La riforma Fornero del 2012 ha apportato modifiche legislative notevoli per quanto riguarda la cosidetta impugnazione del licenziamento. Quest’ultima sta a significare la richiesta di reintegro nel posto di lavoro (e di eventuali risarcimenti di danni), se si ritiene di esser stati licenziati ingiustamente.
Motivare l’atto di licenziamento
Una delle prime cose che il datore di lavoro è tenuto a fare in questi casi è motivare l’atto di licenziamento. In questo modo la controparte può far valere le proprie ragioni di reintegro e, entro 60 giorni dalla data di ricevimento della comunicazione di licenziamento, può inviare a sua volta una lettera al datore di lavoro, in cui si contesta l’atto e la legittimità di esso.
Il dipendente è tenuto a rispettare le scadenze al riguardo, in quanto altrimenti la fase giudiziale non può esser messa in atto (se si sorpassa la data di scadenza). Tuttavia, in caso di licenziamento illegittimo, si ha la possibilità di ottenere risarcimenti fino a 5 anni dalla richiesta di reintegro.

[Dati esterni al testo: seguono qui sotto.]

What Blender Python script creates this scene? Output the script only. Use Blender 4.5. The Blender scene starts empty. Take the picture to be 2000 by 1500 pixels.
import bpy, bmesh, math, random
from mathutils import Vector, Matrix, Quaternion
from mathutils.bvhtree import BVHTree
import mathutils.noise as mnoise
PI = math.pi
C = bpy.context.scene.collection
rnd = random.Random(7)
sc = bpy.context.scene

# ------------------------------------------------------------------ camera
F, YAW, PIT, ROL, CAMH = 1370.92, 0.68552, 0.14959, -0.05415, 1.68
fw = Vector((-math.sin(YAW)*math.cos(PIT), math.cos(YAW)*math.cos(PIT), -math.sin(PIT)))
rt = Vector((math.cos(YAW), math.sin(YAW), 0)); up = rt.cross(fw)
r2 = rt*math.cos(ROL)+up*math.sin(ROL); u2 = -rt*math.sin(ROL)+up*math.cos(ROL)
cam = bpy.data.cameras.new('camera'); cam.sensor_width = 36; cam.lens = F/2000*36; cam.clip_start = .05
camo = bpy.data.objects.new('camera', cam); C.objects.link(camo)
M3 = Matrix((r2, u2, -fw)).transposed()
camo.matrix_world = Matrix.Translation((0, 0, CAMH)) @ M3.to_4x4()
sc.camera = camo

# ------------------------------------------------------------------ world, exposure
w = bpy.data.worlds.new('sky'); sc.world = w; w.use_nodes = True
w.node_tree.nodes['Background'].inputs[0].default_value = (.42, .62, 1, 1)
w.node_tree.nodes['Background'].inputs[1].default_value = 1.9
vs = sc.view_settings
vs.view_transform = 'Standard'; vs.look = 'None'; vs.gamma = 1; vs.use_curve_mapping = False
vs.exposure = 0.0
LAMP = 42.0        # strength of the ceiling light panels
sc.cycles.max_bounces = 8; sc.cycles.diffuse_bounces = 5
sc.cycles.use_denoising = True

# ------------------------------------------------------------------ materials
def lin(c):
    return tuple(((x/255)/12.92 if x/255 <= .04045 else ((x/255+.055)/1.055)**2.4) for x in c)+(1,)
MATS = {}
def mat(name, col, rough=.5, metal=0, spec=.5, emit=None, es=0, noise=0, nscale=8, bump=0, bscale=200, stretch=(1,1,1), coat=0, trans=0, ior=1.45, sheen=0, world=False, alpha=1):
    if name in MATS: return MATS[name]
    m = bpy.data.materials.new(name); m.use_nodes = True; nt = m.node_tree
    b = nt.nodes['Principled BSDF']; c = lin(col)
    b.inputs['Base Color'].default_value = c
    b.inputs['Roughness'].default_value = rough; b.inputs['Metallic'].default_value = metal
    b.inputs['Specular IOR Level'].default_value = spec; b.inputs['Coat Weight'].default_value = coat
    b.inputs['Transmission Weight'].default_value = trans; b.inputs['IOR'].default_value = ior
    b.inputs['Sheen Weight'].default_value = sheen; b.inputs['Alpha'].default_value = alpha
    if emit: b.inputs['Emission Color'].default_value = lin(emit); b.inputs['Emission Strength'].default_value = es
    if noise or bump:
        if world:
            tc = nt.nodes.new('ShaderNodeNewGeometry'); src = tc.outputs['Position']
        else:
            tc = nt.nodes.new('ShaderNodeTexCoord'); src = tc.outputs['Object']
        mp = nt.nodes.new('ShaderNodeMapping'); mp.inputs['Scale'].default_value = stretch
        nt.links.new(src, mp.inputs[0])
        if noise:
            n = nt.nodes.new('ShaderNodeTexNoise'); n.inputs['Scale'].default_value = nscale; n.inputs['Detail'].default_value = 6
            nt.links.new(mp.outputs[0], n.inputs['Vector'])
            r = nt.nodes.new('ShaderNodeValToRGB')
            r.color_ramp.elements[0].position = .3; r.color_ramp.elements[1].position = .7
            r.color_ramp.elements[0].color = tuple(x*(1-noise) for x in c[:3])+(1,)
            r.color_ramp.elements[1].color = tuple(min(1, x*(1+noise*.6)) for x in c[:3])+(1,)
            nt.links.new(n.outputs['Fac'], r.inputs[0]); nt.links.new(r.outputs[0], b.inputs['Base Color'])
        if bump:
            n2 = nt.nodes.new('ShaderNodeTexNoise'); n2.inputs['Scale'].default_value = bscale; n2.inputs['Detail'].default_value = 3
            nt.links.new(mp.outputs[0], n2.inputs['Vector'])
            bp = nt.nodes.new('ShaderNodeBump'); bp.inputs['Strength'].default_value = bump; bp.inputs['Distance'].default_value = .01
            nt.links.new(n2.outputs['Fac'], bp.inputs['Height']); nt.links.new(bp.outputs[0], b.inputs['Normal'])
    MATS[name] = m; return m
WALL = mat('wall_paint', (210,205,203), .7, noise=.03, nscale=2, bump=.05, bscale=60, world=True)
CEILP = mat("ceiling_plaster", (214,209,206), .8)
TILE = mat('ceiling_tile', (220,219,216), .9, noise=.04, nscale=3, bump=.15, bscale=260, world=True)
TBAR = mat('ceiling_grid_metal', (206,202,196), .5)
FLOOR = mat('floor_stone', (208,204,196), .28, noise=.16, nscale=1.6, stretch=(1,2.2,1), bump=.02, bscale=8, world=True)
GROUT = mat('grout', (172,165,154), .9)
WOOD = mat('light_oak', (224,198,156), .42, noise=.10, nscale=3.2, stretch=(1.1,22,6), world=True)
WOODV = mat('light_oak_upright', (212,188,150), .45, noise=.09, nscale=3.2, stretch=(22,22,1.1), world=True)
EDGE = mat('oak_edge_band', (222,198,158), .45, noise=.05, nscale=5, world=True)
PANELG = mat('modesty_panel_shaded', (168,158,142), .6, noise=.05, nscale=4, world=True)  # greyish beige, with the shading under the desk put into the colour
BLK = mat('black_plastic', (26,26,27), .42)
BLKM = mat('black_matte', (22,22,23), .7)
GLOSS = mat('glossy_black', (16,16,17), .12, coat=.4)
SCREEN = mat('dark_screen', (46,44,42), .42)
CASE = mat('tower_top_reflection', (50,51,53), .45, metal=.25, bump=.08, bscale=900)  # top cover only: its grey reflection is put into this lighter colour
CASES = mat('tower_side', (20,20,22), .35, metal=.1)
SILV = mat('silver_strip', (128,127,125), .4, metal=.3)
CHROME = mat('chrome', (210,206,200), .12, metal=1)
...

Da considerare che la lettera può esser scritta da un legale, ma ciò che è importante è che tale lettera venga firmata dal dipendente stesso. Dopo aver inviato la lettera d’impugnazione al datore di lavoro, è opportuno presentare ricorso al tribunale che risiede nella città o paese donde si è lavorato. Prima della legge Fornero del 2012, si aveva tempo di presentare ricorso 270 giorni dalla lettera d’impugnazione, mentre dalla nuova legge Fornero in poi si hanno 240 giorni in totale.
Effettuare ricorso al giudice
Detto questo, da luglio 2012 l’azione per l’impugnazione di licenziamento si effettua optando per un ricorso al giudice, che fisserà un’udienza entro 40 giorni con un decreto che dev’essere notificato dal datore di lavoro entro 25 giorni dalla data dell’udienza.
La prima udienza consiste nell’ascolto, da parte del giudice, delle due parti, acquisendo così le prove. Dopodiché, il giudice provvede ad accettare o respingere il ricorso del lavoratore. La fase successiva riguarda la parte soccombente che può, entro 30 giorni, fare opposizione al ricorso del lavoratore. L’opposizione viene effettuata depositando un ulteriore ricorso davanti al giudice, ma l’atto non può avere domande differenti da quelle effettuate in prima sessione di giudizio.
Dopo un eventuale ricorso da parte del datore di lavoro, il giudice pronuncia la seconda sentenza. La seconda sentenza verrà depositata in cancelleria entro 10 giorni dall’udienza di discussione. Tuttavia, esiste anche una terza fase.
La terza fase consiste nel reclamo davanti alla Corte D’appello. Il reclamo necessita d’esser presentato entro 30 giorni dalla comunicazione o notifica della decisione del giudice. Tuttavia, anche se risulta una possibilità ulteriore per presentare le proprie motivazioni di ricorso, non è possibile esibire nuovi mezzi di prova (come ad esempio nuovi testimoni o nuovi documenti, a meno che il giudice non le ritenga essenziali e tuttavia presentabili).